Honma has launched its new premium Beres line which includes drivers, fairways, hybrids and irons available in the brand’s 2,3,4 or 5 star grade options – with the 5 star option containing 24K gold and platinum accents.

The four full premium Beres product lines are defined by a star grade ranging from 2-5 stars. According to the company, the grades are differentiated by increasing levels of cosmetic detail, shaft performance and use of precious metals in the clubhead, culminating in a 5 star offering featuring both 24K gold and platinum accents.

Honma beres Line

Beres 5 str iron

Speaking on the all-new Beres line, Hiroshi Suwa, Senior Director, Product Development Division, stated

“Only Honma’s most experienced takumi are permitted to work on BERES. These golf clubs represent the soul of our company and are the ultimate artistic expression of our most talented clubmakers.”

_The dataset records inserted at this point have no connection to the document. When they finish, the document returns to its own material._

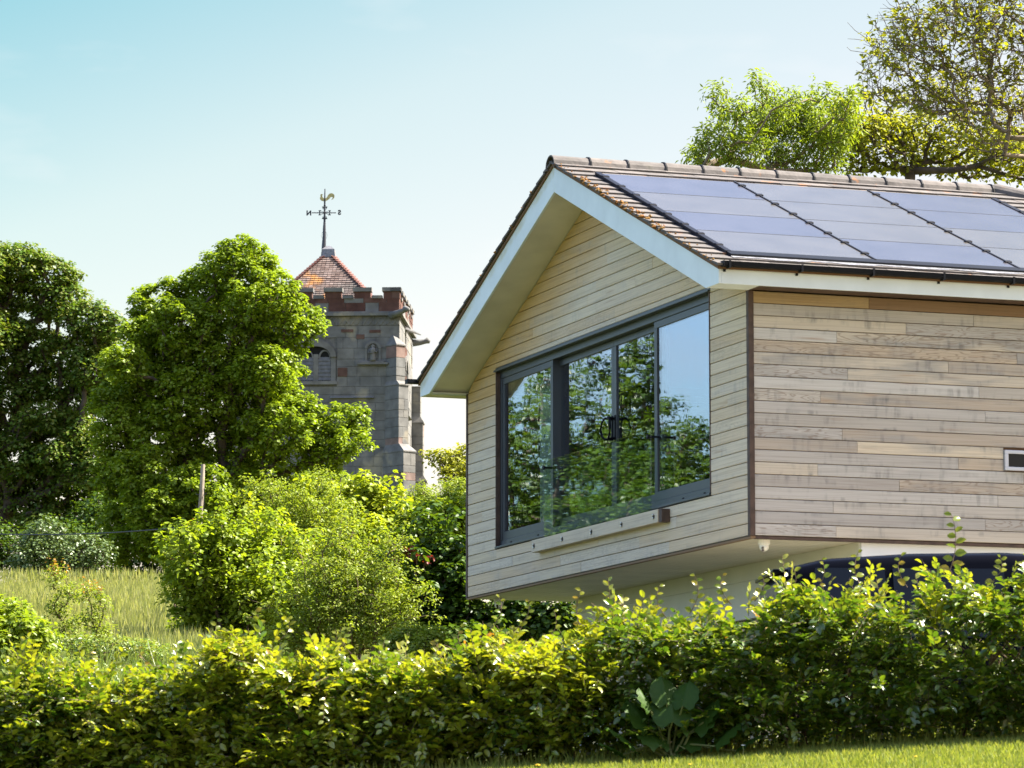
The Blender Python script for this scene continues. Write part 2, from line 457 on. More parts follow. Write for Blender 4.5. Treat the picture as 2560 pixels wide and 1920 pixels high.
# wall cores behind the cladding, with the window opening
wu0, wu1, ww0, ww1 = 1.0687, 7.8398, .5225, 2.6725
B = HB_()
B.b(0.02, wu0, .024, .22, 0, HB); B.b(wu1, W - .02, .024, .22, 0, HB)
B.b(wu0, wu1, .024, .22, 0, ww0 - .002)
t0 = [(u, roof_low(u)) for u in (.32, UC, W - .32)]
poly = [(.02, HB + .001), (wu0 - .001, HB + .001), (wu0 - .001, ww1 + .002), (wu1 + .001, ww1 + .002), (wu1 + .001, HB + .001), (W - .02, HB + .001), (UC, roof_low(UC) + .02)]
n = len(poly)
vs = [L(u, .024, w) for u, w in poly] + [L(u, .22, w) for u, w in poly]
B.add(vs, [(0,1,2), (0,2,6), (2,3,6), (3,5,6), (3,4,5), (7,9,8), (7,13,9), (9,13,10), (10,13,12), (10,12,11)] + [(i, i+n, (i+1)%n+n, (i+1)%n) for i in range(n)])
B.build('gable_wall', M['core'], house)
HB_().b(.024, .22, .222, VB, 0, HB).build('side_wall', M['core'], house)
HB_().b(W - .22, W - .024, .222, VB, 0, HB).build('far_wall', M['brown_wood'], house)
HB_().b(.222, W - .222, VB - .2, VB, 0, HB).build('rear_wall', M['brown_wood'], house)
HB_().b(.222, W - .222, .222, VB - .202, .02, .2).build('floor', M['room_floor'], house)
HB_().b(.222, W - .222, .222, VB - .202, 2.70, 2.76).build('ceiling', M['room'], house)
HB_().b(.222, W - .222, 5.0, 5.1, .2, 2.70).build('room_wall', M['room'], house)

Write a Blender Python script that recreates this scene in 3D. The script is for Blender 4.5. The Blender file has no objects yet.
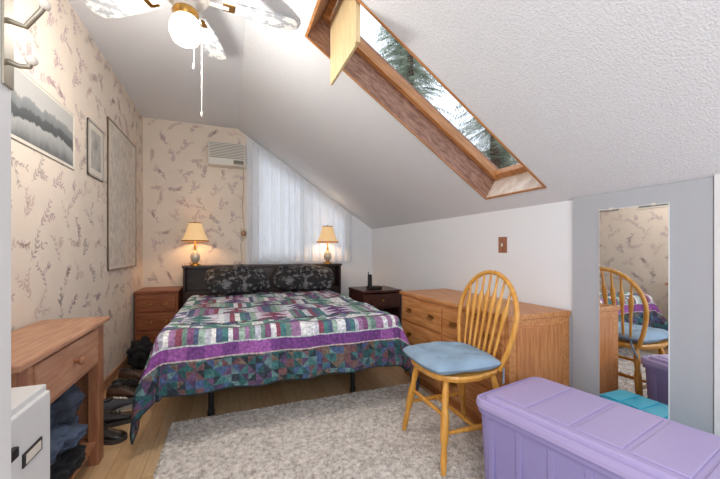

The metalwoods of the Beres line feature maximum active speed slot technology that fully activates at lower swing speeds to increase distance. The sole slot of these metalwoods features deep side slot extensions designed to increase distance on off-center hits. A thin, internal, radial-ribbed face in the Beres drivers seeks to offer maximum distance potential off the tee.

Hona Beres Line

Beres 4 star irons

The maximum active speed slot technology extends to the new Beres irons where three sole slots, two internal and one external, aim to work to increase speed off the face for ultimate distance even at slower swing speeds. A 3D L-Cup face construction pushes weight back in the irons to visible weight pads designed to enhance forgiveness and speed on off-center hits.

Honma beres Line

Beres 3 star iron

The new Beres line also contains ARMRQ shafts which have been redesigned to increase distance – having been constructed with multi-axis metal hybrid armor technology visible under the grip for a high smash-factor design

For the 3-5 star grade options, Honma increased the use of special “twist fleuret” M40X composite material inspired by the shape memory characteristics of fencing swords – designed to provide players with extra distance.

Honma Beres Line

Beres 3 star driver

On the new premium line, Chris McGinley, Vice President of Global Product, said

“The new BERES brings modern, elegant beauty and high-performance technology to a wide range of golfers across all global markets who appreciate fine detail and impeccable craftsmanship in golf clubs.”

The all-new Honma Beres line is available for both men and women and can be purchased now in stores and online with prices ranging from $850 for the 2-star driver to $4,500 for the 5-star offering.